University didn’t give me all the answers.

However, it made me ask the right questions of the world, of people around me and of myself.

There it is.

That was the essence of my years of study summarised in two paragraphs.

The rest is just flab, but here we go.

Sitting here and writing this is a bit surreal.

Like you, I started my degree fresh-faced, with equal parts excitement and fear.

I was excited because university is where important people go.

I was scared because I didn’t think I was one of them.

At this point, I was not quite sure where I was heading in life.

University seemed like a worthy use of my time.

I enrolled in a creative writing degree.

My application was last minute, and I received my acceptance letter on the second last day of O-Week.

Aside from a few pens, I walked in completely unprepared.

First Year
I still recall my first class. It was an 8am seminar for experimental writing.

I felt like an imposter.

I felt like a kid from the wrong side of the town.

I didn’t have 1,000 followers on Instagram.

I didn’t drive a Mercedes to school.

I drove to school in a beat-up old ute with an interior that smelt like exhaust fumes.

It took me a long time to feel as though I belonged at university.

I didn’t think I was ever smart or good enough.

Slowly I started making friends and gradually that sense of separation disappeared.

One of the most valued things I have gained from university is a network of amazing friends, none of which I’d ever have met if I stayed quiet and withdrawn.

So, my advice to any first year sitting in their first class is this:

Look at the person sitting next to you… they are just as awkward and terrified as you.

Speak to them. Make friends.

Yes, university is where important people go, so get to know them.

If you’ve got baggage, leave it at the door.

Although, the first guy I sat beside liked to sniff his own greasy locks of hair. He freaked me out a bit.

Second Year
Fast forward 12 months and I am in my second year.

I changed out my major to journalism. Why?

It was about this time when I started asking the right questions of myself.

What do I want from my degree?

Am I taking this seriously enough?

Is Making Meanings actually the best fucking unit ever? (Yes. Yes it is)

I found myself wanting to write about the real world and real stories.

I didn’t want to spend the rest of my life as that dude getting around in a ute that smells like petrol.

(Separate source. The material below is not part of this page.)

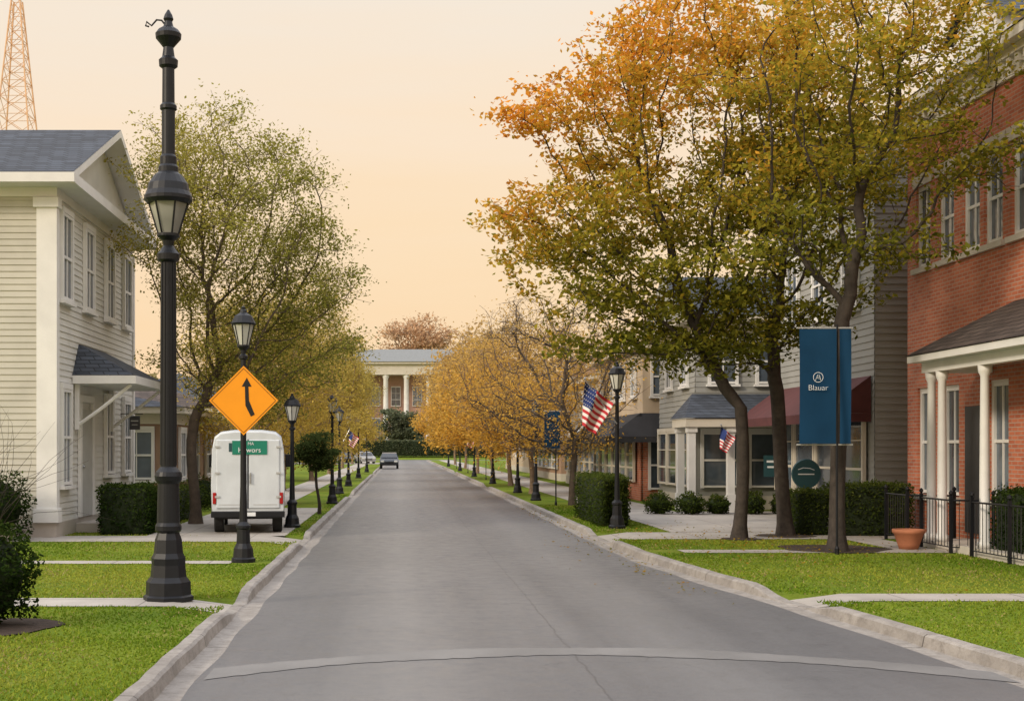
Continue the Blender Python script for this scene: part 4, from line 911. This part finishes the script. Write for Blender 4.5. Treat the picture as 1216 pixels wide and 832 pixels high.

Plus, I could see the blood drain from every person’s face when I said I was majoring in creative writing.

Anyway, I went with it. It felt natural, and I began to excel.

I remember the first time I received a letter from the university congratulating me for achieving an above 75 percent average.

It wasn’t much, but to me it felt like a Nobel Prize.

It was proof that I could hack it with the important people.

It was progress.

My priorities changed.

I stopped seeing university as a halfway house between parties.

I made up for my stupidity with a lot of hard work.

I began to do assignments weeks before they were due, not hours.

My marks began to climb even more.

You might be saying, ‘man this guy got boring’, but one lecturer put it to me perfectly.

She said: “What are you willing to sacrifice for your degree?”

Looking back, I sacrificed a long-term relationship, many wild weekends with friends and precious time with my family.

Again, it comes down to asking yourself the right questions.

What are you willing to give up in order to succeed?

For me, the answer was everything.

I sound like an old man, but you are at university to learn.

It is supposed to be transformative. You just have to let it change you.

Third Year
Everyone studying at university eventually reaches a point of no return.

Third year is it.

You’re over halfway.

However, if you’re still working at McDonald’s by day and slaving away at assignments by night, you might be thinking, ‘why am I doing this to myself?’

The short and convenient answer is: so I don’t have to keep working at McDonald’s.

But a big part of being a third year is taking your first steps into the industry before you have the piece of paper.

A degree alone will not get anyone far these days.

Taking that step into a new career will not be easier when you graduate. In fact, it can be a lot harder.

Yes, it does mean you will be at the grindstone seven days a week for months on end, getting paid little to no money.

Yes, it is scary to back yourself and say McFuck you to your job at Bunnings.

At one stage, I was mowing people’s lawns around the neighbourhood for $20 each in the middle of summer, just to pay for my fuel money.

(No. That is not some kind of sexy metaphor. I literally mowed lawns in 40 degree heat)

At the time I was voluntarily running a student newsroom, which I had made time for by quitting my safe and stable job.

I dedicated so much time and effort into that newsroom role.

One of my teachers noticed and recommended for a casual position with a local newspaper.

The job entailed writing real estate editorials about glamorous Western Suburb homes.

‘Fuck it, why not,’ I thought, and I made the most of the opportunity.

A few months later I was reading my news stories on the front page of that newspaper.

So, if I was to sit down with a third year and offer my thoughts, I’d say:

You will never feel ready to take that first leap in to your career. But once you do and you do it with dedication, you will always land on your feet.

In conclusion, you are good enough if you want to be.

Ask the right questions. Best of luck.